Judge Michael J. McShane |
Judge McShane appended an unusually personal opinion to the ruling. He is one of nine openly gay members of the federal judiciary, according to Human Rights Campaign.
"Generations of Americans, including my own, were raised in a world in which homosexuality was believed to be a moral perversion, a mental disorder or a mortal sin," Judge McShane, who was raised a Catholic, said. "I remember that one of the more popular playground attitudes of my childhood was called 'smear the queer' and it was played with great zeal and without thought of political correctness."
In that context, he said, it doesn't surprise him that Oregonians would seek to protect the traditional view of marriage. "But just as the Constitution protects the expression of these moral viewpoints, it equally protects the minority from being diminished by them," he said.

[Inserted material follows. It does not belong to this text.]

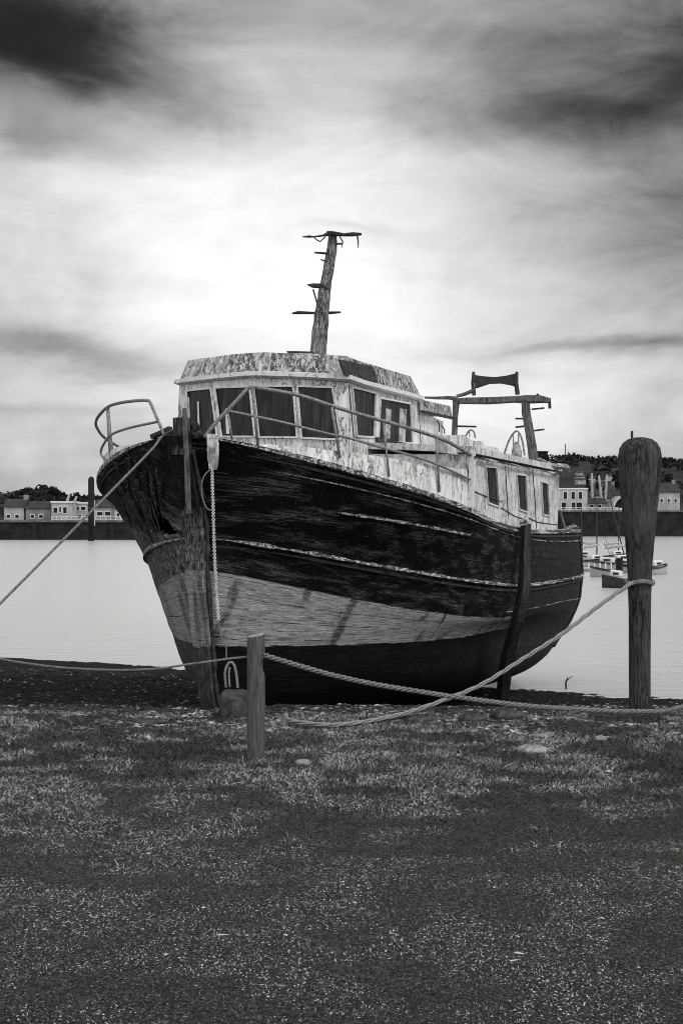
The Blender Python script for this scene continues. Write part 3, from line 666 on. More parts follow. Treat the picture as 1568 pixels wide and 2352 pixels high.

"I believe that if we can look for a moment beyond gender and sexuality, we can see in these plaintiffs nothing more or less than our own families. Families who we would expect our Constitution to protect, if not exalt, in equal measure. With discernment we see not shadows lurking in the closets or the stereotypes of what was once believed; rather we see families committed to the common purpose of love, devotion and service to the greater community."
Governor John Kitzhaber, a Democrat, praised the ruling. "No longer will Oregonians tolerate discrimination against the gay, lesbian and transgender community," he said.
(Judge McShane was appointed by President Obama.)
Trend in marriage rulings
In the wake of the U.S. Supreme Court's ruling in the United States v. Windsor case 11 months ago, opposition to same-sex marriage has been falling like dominoes. Since Windsor, 12 federal and state judges have ruled that state-initiative restrictions on same-sex marriage violate the United States Constitution. Pennsylvania and Oregon are the only ones of those states that decided not to appeal the rulings.
Nineteen states and the District of Columbia now allow same-sex marriages.
Critics of same-sex marriages argue that the changes are being imposed by "judicial fiat." Actually, prior to the Supreme Court's ruling in Windsor, they're mostly wrong. Only since Windsor have the federal courts gotten involved. For those keeping score, here are the facts.
Prior to Windsor, 12 of the 17 states adopted same-sex marriage either through state legislation or voter referendum. Delaware, Hawaii, Illinois, Massachusetts, Minnesota, New Hampshire, New York, Rhode Island and Vermont used the legislative process. Maine, Maryland and Washington went directly to the voters. Same-sex marriage came to five states through the states' highest courts. These are New Mexico (where the justices are elected) and California, Connecticut, Iowa and New Jersey (where the justices are appointed).
Since Windsor, however, federal judges have become chiefly responsible for lifting same-sex restrictions. Federal judges acted in 11 states. In each case, they relied on guidance from the U.S. Supreme Court's Windsor decision, which overturned the federal Defense of Marriage Act as unconstitutional. Rulings in nine of the 11 states are on appeal; only in Pennsylvania and Oregon have post-Windsor decisions taken effect. In Arkansas, an elected state circuit court judge invalidated the state's anti-marriage law; the decision has been stayed pending an appeal.
So if you take all states into account, the tally is 14 by direct or indirect voter involvement and 15 by appointed judges.